3 min read Last Updated : Jul 29 2025 | 9:57 PM IST
Investors in India's information technology companies are likely in for pain ahead as muted first-quarter earnings play spoilsport to the worst-performing sector this year at the bourses amid macro uncertainties. Investors, analysts suggest, can look for better opportunities in the markets as things stand.
The Nifty IT index is set for three straight quarters of underperformance against the benchmark Nifty 50, and has fallen by 18.3 per cent so far this year, the worst among key sectors. During the same period, Nifty has risen by 4.7 per cent.
US President Donald Trump flip-flops on the tariffs front, and tax policies have triggered growing concerns in the US, making the outlook for IT stocks more cautious. Companies flagged continued macro uncertainty and global disruptions from conflicts and supply issues while announcing their June 2025 quarter numbers.
Sandip Agarwal, fund manager at Sowilo Investment Managers, said that while the June 2025 quarter results of IT companies were broadly in line with expectations, revenue growth disappointed in some cases, like TCS, while Infosys delivered a slight positive surprise. "The challenge is that even on margins, it’s a mixed bag."
Agarwal said the "massive weakness" in demand is a structural issue that is likely to persist going ahead, along with continued challenges in volume growth. He warned that the second half of the fiscal year will face pressure on both revenue and margins, adding, "We are in for a tough time."
Agarwal sees more pain in the upcoming quarter, with September likely to bring a little relief, given that growth in India is primarily first-half-driven. In the second half of the year, December typically sees holiday-related breaks, with many manufacturing units going on furlough.
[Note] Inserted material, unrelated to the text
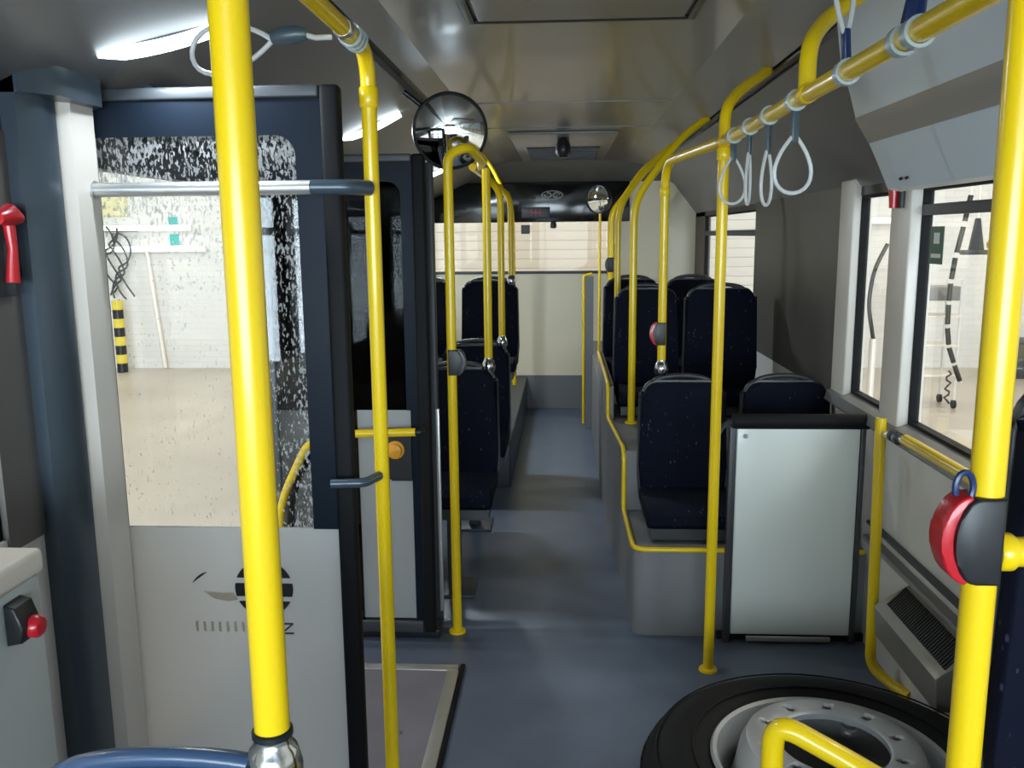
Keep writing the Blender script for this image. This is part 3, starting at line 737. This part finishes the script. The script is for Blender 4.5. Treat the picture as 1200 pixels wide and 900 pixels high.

The only opportunity for growth is in the first half, and the first quarter has already been poor, he said. "Even if the second quarter is slightly better, I don’t think it can make up for what we've lost."
Various brokerages - from JM Financial and PL Capital - are underweight on the IT Services pack. Analysts at PL Capital noted that they remain underweight as the current phase of global uncertainty will result in slow ordering by clients.
"IT remains the lowest-performing major sector so far this year. There are no strong near-term triggers that would lead to a major outperformance from here. The Trump-era tariffs continue to have an effect, and this impact is likely to persist until there is more clarity on the matter," said Sanjeev Hota, vice-president, head of research at Mirae Assets Sharekhan.